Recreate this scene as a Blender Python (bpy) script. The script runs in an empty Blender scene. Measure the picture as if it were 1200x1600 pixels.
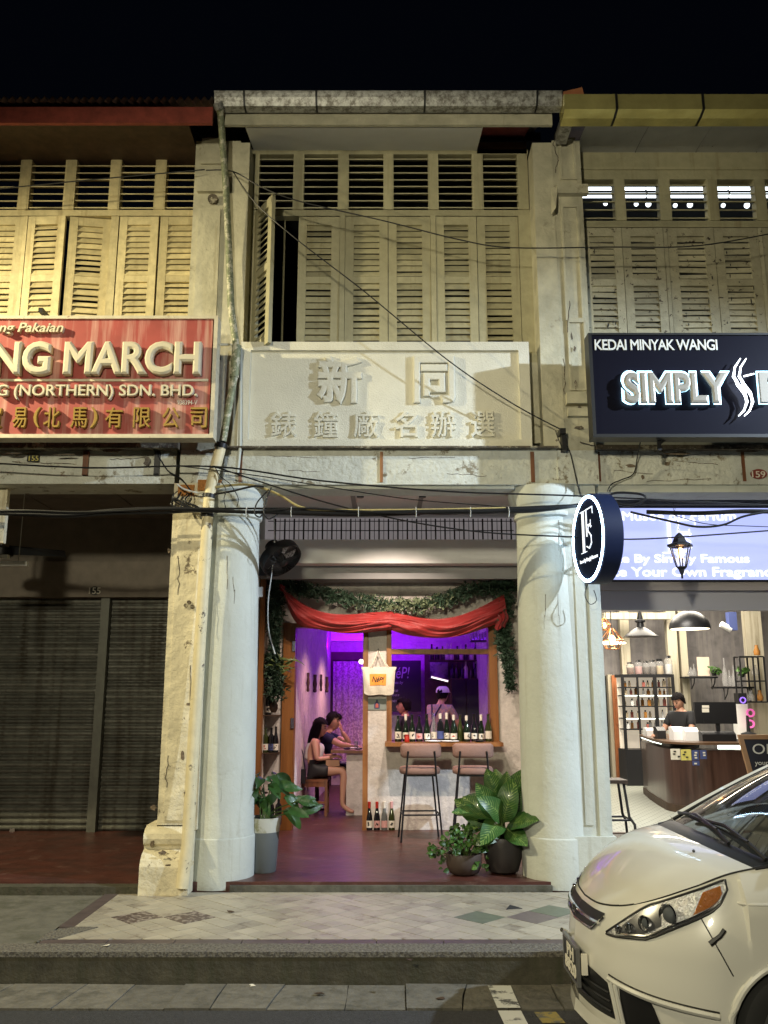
import bpy, bmesh, math, random
from mathutils import Vector, Matrix
random.seed(7)
S = bpy.context.scene
COL = S.collection
PI = math.pi
R = math.radians

# ------------------------------------------------------------------ camera
FPX, PITCH, EYE = 1373.0, R(11.9), 1.53
cd = bpy.data.cameras.new('camera')
cam = bpy.data.objects.new('camera', cd)
COL.objects.link(cam)
cam.location = (0, 0, EYE)
cam.rotation_euler = (PI / 2 + PITCH, 0, 0)
cd.sensor_fit = 'VERTICAL'
cd.sensor_height = 24.0
cd.lens = 24.0 * FPX / 1600.0
cd.clip_start = 0.05
cd.clip_end = 400
S.camera = cam

# ------------------------------------------------------------------ sky (night) and exposure
W = bpy.data.worlds.new('World')
S.world = W
W.use_nodes = True
bg = W.node_tree.nodes['Background']
bg.inputs[0].default_value = (0.20, 0.30, 0.62, 1)
bg.inputs[1].default_value = 0.0032
S.view_settings.view_transform = 'Standard'
S.view_settings.look = 'None'
S.view_settings.exposure = 0.12
S.view_settings.gamma = 1.0
S.view_settings.use_curve_mapping = False
S.render.engine = 'CYCLES'
S.cycles.use_denoising = True
S.cycles.max_bounces = 7
S.cycles.sample_clamp_indirect = 4.0
S.cycles.caustics_reflective = False
S.cycles.caustics_refractive = False

# ------------------------------------------------------------------ lamp energies, all in one place
L_LEFT = 255      # yellow street lamp by the left kerb
L_RIGHT = 540     # whiter street lamp behind the parked car
L_FACE = 480      # wide street lamp across the road
L_SPOT = 270       # two ceiling spots of the arcade
L_PURPLE = 42     # purple LED strip inside the bar
L_BAR = 60        # warm room light inside the bar
L_SHOP = 400      # shop lights on the right


# ------------------------------------------------------------------ pixel of the photograph -> place on a plane of known depth or height
def zf(py, Y):
    a = math.atan((800 - py) / FPX) + PITCH
    return EYE + Y * math.tan(a)


def dep(py, Y):
    return Y * math.cos(PITCH) + (zf(py, Y) - EYE) * math.sin(PITCH)


def xf(px, py, Y):
    return (px - 600) / FPX * dep(py, Y)


def P(px, py, Y):
    return Vector((xf(px, py, Y), Y, zf(py, Y)))


def yz(py, Z):          # depth at which height Z shows on row py
    a = math.atan((800 - py) / FPX) + PITCH
    return (Z - EYE) / math.tan(a)


def PG(px, py, Z=0.0):
    return P(px, py, yz(py, Z))


# ------------------------------------------------------------------ materials
MATS = {}


def mat(name, col, rough=0.6, metal=0.0, var=0.0, vscale=4.0, bump=0.0, bscale=40.0, spec=0.5, col2=None, mix_lo=0.45, mix_hi=0.62,
        streak=None, emit=None, es=0.0, trans=0.0, alpha=1.0, coat=0.0, ior=1.45, dirt=None, dscale=3.0, dlo=.58, dhi=.7, detail=6, orand=0.0):
    if name in MATS:
        return MATS[name]
    m = bpy.data.materials.new(name)
    m.use_nodes = True
    nt = m.node_tree
    b = nt.nodes['Principled BSDF']
    b.inputs['Base Color'].default_value = (*col, 1)
    b.inputs['Roughness'].default_value = rough
    b.inputs['Metallic'].default_value = metal
    b.inputs['Specular IOR Level'].default_value = spec
    b.inputs['IOR'].default_value = ior
    b.inputs['Transmission Weight'].default_value = trans
    b.inputs['Alpha'].default_value = alpha
    b.inputs['Coat Weight'].default_value = coat
    if emit:
        b.inputs['Emission Color'].default_value = (*emit, 1)
        b.inputs['Emission Strength'].default_value = es
    N, Lk = nt.nodes.new, nt.links.new
    geo = N('ShaderNodeNewGeometry')
    oi = N('ShaderNodeObjectInfo')
    src = geo.outputs['Position']
    cur = None

    def noise(scale, det=6, vec=src, rgh=.6):
        n = N('ShaderNodeTexNoise')
        n.inputs['Scale'].default_value = scale
        n.inputs['Detail'].default_value = det
        n.inputs['Roughness'].default_value = rgh
        Lk(vec, n.inputs['Vector'])
        return n.outputs['Fac']

    def ramp(f, lo, hi):
        r = N('ShaderNodeMapRange')
        r.inputs['From Min'].default_value = lo
        r.inputs['From Max'].default_value = hi
        Lk(f, r.inputs['Value'])
        return r.outputs['Result']

    def mixc(f, a, bb):
        x = N('ShaderNodeMix')
        x.data_type = 'RGBA'
        if isinstance(f, float):
            x.inputs[0].default_value = f
        else:
            Lk(f, x.inputs[0])
        for k, v in ((6, a), (7, bb)):
            if isinstance(v, tuple):
                x.inputs[k].default_value = (*v, 1)
            else:
                Lk(v, x.inputs[k])
        return x.outputs[2]
    if col2:
        cur = mixc(ramp(noise(vscale, detail), mix_lo, mix_hi), col, col2)
    if var:
        d = tuple(max(0, c * (1 - var)) for c in col)
        e = tuple(min(1, c * (1 + var)) for c in col)
        base = mixc(ramp(noise(vscale * 1.7 + 1, 7), .3, .7), d, e)
        cur = base if cur is None else mixc(0.5, cur, base)
    if streak:           # vertical stains
        mp = N('ShaderNodeMapping')
        mp.inputs['Scale'].default_value = (9, 9, .55)
        Lk(src, mp.inputs['Vector'])
        f = ramp(noise(1.3, 5, mp.outputs[0]), streak[1], streak[2])
        cur = mixc(f, cur if cur is not None else col, streak[0])
    if dirt:
        f = ramp(noise(dscale, 9, rgh=.72), dlo, dhi)
        cur = mixc(f, cur if cur is not None else col, dirt)
    if orand:            # each piece weathers a little differently
        hs = N('ShaderNodeHueSaturation')
        rv = N('ShaderNodeMapRange')
        rv.inputs['To Min'].default_value = 1 - orand
        rv.inputs['To Max'].default_value = 1 + orand * .5
        Lk(oi.outputs['Random'], rv.inputs['Value'])
        Lk(rv.outputs['Result'], hs.inputs['Value'])
        if cur is not None:
            Lk(cur, hs.inputs['Color'])
        else:
            hs.inputs['Color'].default_value = (*col, 1)
        cur = hs.outputs['Color']
    if cur is not None:
        Lk(cur, b.inputs['Base Color'])
    if bump:
        bp = N('ShaderNodeBump')
        bp.inputs['Strength'].default_value = 1.0
        bp.inputs['Distance'].default_value = bump
        Lk(noise(bscale, 5), bp.inputs['Height'])
        Lk(bp.outputs[0], b.inputs['Normal'])
    MATS[name] = m
    return m


cream = mat('cream plaster', (.48, .455, .34), .8, var=.20, vscale=2.2, bump=.012, bscale=14, streak=((.26, .22, .13), .62, .8), dirt=(.17, .14, .09), dscale=3.4, dlo=.60, dhi=.72)
oldcream = mat('old cream plaster', (.66, .60, .44), .85, var=.18, vscale=3, bump=.02, bscale=11, streak=((.34, .26, .14), .58, .75), dirt=(.16, .13, .09), dscale=6, dlo=.61, dhi=.66)
paint_w = mat('white masonry paint', (.53, .55, .50), .75, var=.06, vscale=1.5, bump=.006, bscale=18, streak=((.38, .37, .30), .58, .82), dirt=(.30, .28, .21), dscale=3.0, dlo=.60, dhi=.80)
panel_m = mat('sign panel plaster', (.66, .64, .54), .8, var=.06, vscale=2, bump=.006, bscale=70, streak=((.36, .33, .22), .66, .9))
beam_m = mat('peeling beam paint', (.55, .56, .50), .8, var=.14, vscale=4, bump=.014, bscale=25, dirt=(.22, .19, .13), dscale=6, dlo=.57, dhi=.63)
ledge_m = mat('blackened ledge', (.12, .10, .075), .9, var=.4, vscale=12, bump=.02, bscale=40, dirt=(.40, .37, .28), dscale=7, dlo=.55, dhi=.6)
shut_m = mat('shutter paint', (.42, .39, .25), .6, var=.12, vscale=5, bump=.004, bscale=30, streak=((.27, .22, .12), .55, .8), orand=.22)
shut_old = mat('old shutter paint', (.44, .41, .29), .75, var=.15, vscale=6, bump=.006, bscale=40, dirt=(.05, .03, .02), dscale=17, dlo=.60, dhi=.63, orand=.28)
shut_y = mat('left shutter paint', (.56, .48, .27), .65, var=.18, vscale=6, bump=.006, bscale=30, streak=((.30, .22, .10), .55, .8), orand=.22)
dark_m = mat('dark room', (.02, .02, .022), .9)
wood_d = mat('dark brown timber', (.06, .035, .02), .6, var=.3, vscale=6)
wood_o = mat('varnished timber', (.30, .125, .035), .38, streak=((.17, .065, .018), .35, .65), bump=.002, bscale=30)
wood_t = mat('table timber', (.20, .08, .035), .4, streak=((.10, .04, .02), .4, .65))
white_p = mat('white paint', (.78, .78, .77), .6, var=.04, vscale=2)
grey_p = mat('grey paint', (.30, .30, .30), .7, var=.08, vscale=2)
plaster = mat('rough white plaster', (.58, .54, .49), .85, var=.14, vscale=6, bump=.008, bscale=26, dirt=(.36, .33, .30), dscale=4, dlo=.52, dhi=.7)
metal_d = mat('dark painted metal', (.02, .02, .022), .4, .3)
iron = mat('grille iron', (.03, .025, .02), .5, .5)
chrome = mat('chrome', (.75, .75, .76), .12, 1.0)
zinc = mat('zinc gutter', (.46, .46, .44), .45, .55, var=.25, vscale=14, dirt=(.16, .15, .13), dscale=16, dlo=.45, dhi=.6)
tin_glare = mat('tin gutter with painted glare', (.78, .70, .28), .22, .6, bump=.02, bscale=2.0, var=.2, vscale=2)  # tin gutter; bright yellow base colour stands in for the street lamp's reflection
rust = mat('rust red board', (.23, .045, .03), .65, var=.3, vscale=5)
tin = mat('corrugated roof tin', (.11, .07, .05), .7, var=.3, vscale=8)
pvc = mat('cream downpipe', (.66, .58, .38), .5, var=.1, vscale=5, dirt=(.10, .08, .06), dscale=11, dlo=.60, dhi=.64)
pipe_g = mat('verdigris downpipe', (.20, .22, .14), .6, .2, var=.4, vscale=18, dirt=(.50, .48, .38), dscale=14, dlo=.52, dhi=.56)
cable_m = mat('black cable rubber', (.012, .012, .013), .45)
cable_y = mat('yellowed conduit', (.34, .28, .12), .6, var=.2, vscale=20)
cable_w = mat('white flex', (.6, .6, .56), .5)
red_floor = mat('red cement floor', (.085, .029, .022), .36, var=.4, vscale=3, col2=(.042, .024, .021), bump=.006, bscale=9, dirt=(.17, .10, .085), dscale=4.5, dlo=.56, dhi=.72)
cement = mat('grey cement', (.11, .105, .085), .85, var=.25, vscale=5, bump=.012, bscale=20, dirt=(.06, .06, .04), dscale=3, dlo=.5, dhi=.65)
kerb_m = mat('kerb concrete', (.066, .060, .042), .9, var=.3, vscale=4, bump=.01, bscale=30, streak=((.05, .05, .03), .5, .7))
granolith = mat('pebble kerb top', (.20, .185, .15), .8, col2=(.09, .08, .07), vscale=60, mix_lo=.42, mix_hi=.60, bump=.03, bscale=55, detail=2)
gutter_m = mat('gutter stone', (.13, .12, .098), .85, orand=.25, var=.25, vscale=6, bump=.02, bscale=18, dirt=(.08, .075, .06), dscale=4, dlo=.52, dhi=.62)
asphalt = mat('asphalt', (.045, .045, .047), .8, var=.3, vscale=30, bump=.02, bscale=120)
tile_m = mat('cream floor tile', (.37, .335, .265), .45, var=.1, vscale=3, dirt=(.20, .17, .13), dscale=5, dlo=.54, dhi=.7, orand=.14)
tile_m2 = mat('greyer floor tile', (.335, .30, .24), .45, var=.1, vscale=3, dirt=(.18, .15, .12), dscale=6, dlo=.52, dhi=.68, orand=.14)
tile_g = mat('green floor tile', (.13, .15, .11), .45, var=.15, vscale=10)
tile_p = mat('mauve grey floor tile', (.15, .125, .12), .45, var=.15, vscale=8)
tile_t = mat('pebble pattern tile', (.09, .065, .055), .5, col2=(.26, .22, .19), vscale=26, mix_lo=.52, mix_hi=.55, detail=1)
tile_e = mat('border tile', (.085, .065, .062), .5, var=.2, vscale=5)
shutter_roll = mat('roller shutter steel', (.15, .15, .13), .5, .35, var=.25, vscale=3, streak=((.06, .05, .035), .48, .7), orand=.3, bump=.05, bscale=2.2)
paint_line = mat('road paint', (.62, .62, .58), .7, dirt=(.10, .10, .10), dscale=9, dlo=.52, dhi=.6)
paint_yel = mat('yellow road paint', (.30, .23, .05), .7, dirt=(.10, .10, .08), dscale=12, dlo=.48, dhi=.56)
glass_b = mat('dark green bottle glass', (.006, .013, .006), .08, coat=.4)
glass_bl = mat('black bottle glass', (.008, .008, .010), .06, coat=.5)
glass_g = mat('olive bottle glass', (.030, .038, .008), .08, coat=.5)
glass_c = mat('clear bottle glass', (.80, .84, .82), .04, trans=.85, ior=1.3)
label_w = mat('cream paper', (.70, .66, .56), .7)
label_k = mat('printed black', (.02, .02, .02), .6)
label_r = mat('red foil', (.45, .03, .02), .35)
label_p = mat('pink paper', (.60, .32, .30), .6)
label_b = mat('blue paper', (.05, .07, .20), .6)
label_y = mat('yellow paper', (.62, .55, .15), .6)
skin_m = mat('skin', (.50, .27, .18), .5)
hair_m = mat('black hair', (.008, .006, .006), .75, spec=.15, bump=.006, bscale=90)
glass_m = mat('window glass', (.9, .92, .95), .02, trans=1.0, ior=1.01, alpha=.25)
leaf_m = mat('glossy leaf', (.032, .085, .018), .38, var=.35, vscale=12, coat=.1, col2=(.07, .10, .02), mix_lo=.6, mix_hi=.75, orand=.4, bump=.004, bscale=40)
leaf_v = mat('variegated leaf', (.030, .090, .018), .35, coat=.2)
nt_ = leaf_v.node_tree
tc_ = nt_.nodes.new('ShaderNodeTexCoord')
sx_n = nt_.nodes.new('ShaderNodeSeparateXYZ')
nt_.links.new(tc_.outputs['Object'], sx_n.inputs[0])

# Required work
Your task is to return the lines above, from the first one up to and including the line containing "L_SHOP = 400", minus any pictures.

# Reply
Recreate this scene as a Blender Python (bpy) script. The script runs in an empty Blender scene. Measure the picture as if it were 1200x1600 pixels.
import bpy, bmesh, math, random
from mathutils import Vector, Matrix
random.seed(7)
S = bpy.context.scene
COL = S.collection
PI = math.pi
R = math.radians

# ------------------------------------------------------------------ camera
FPX, PITCH, EYE = 1373.0, R(11.9), 1.53
cd = bpy.data.cameras.new('camera')
cam = bpy.data.objects.new('camera', cd)
COL.objects.link(cam)
cam.location = (0, 0, EYE)
cam.rotation_euler = (PI / 2 + PITCH, 0, 0)
cd.sensor_fit = 'VERTICAL'
cd.sensor_height = 24.0
cd.lens = 24.0 * FPX / 1600.0
cd.clip_start = 0.05
cd.clip_end = 400
S.camera = cam

# ------------------------------------------------------------------ sky (night) and exposure
W = bpy.data.worlds.new('World')
S.world = W
W.use_nodes = True
bg = W.node_tree.nodes['Background']
bg.inputs[0].default_value = (0.20, 0.30, 0.62, 1)
bg.inputs[1].default_value = 0.0032
S.view_settings.view_transform = 'Standard'
S.view_settings.look = 'None'
S.view_settings.exposure = 0.12
S.view_settings.gamma = 1.0
S.view_settings.use_curve_mapping = False
S.render.engine = 'CYCLES'
S.cycles.use_denoising = True
S.cycles.max_bounces = 7
S.cycles.sample_clamp_indirect = 4.0
S.cycles.caustics_reflective = False
S.cycles.caustics_refractive = False

# ------------------------------------------------------------------ lamp energies, all in one place
L_LEFT = 255      # yellow street lamp by the left kerb
L_RIGHT = 540     # whiter street lamp behind the parked car
L_FACE = 480      # wide street lamp across the road
L_SPOT = 270       # two ceiling spots of the arcade
L_PURPLE = 42     # purple LED strip inside the bar
L_BAR = 60        # warm room light inside the bar
L_SHOP = 400      # shop lights on the right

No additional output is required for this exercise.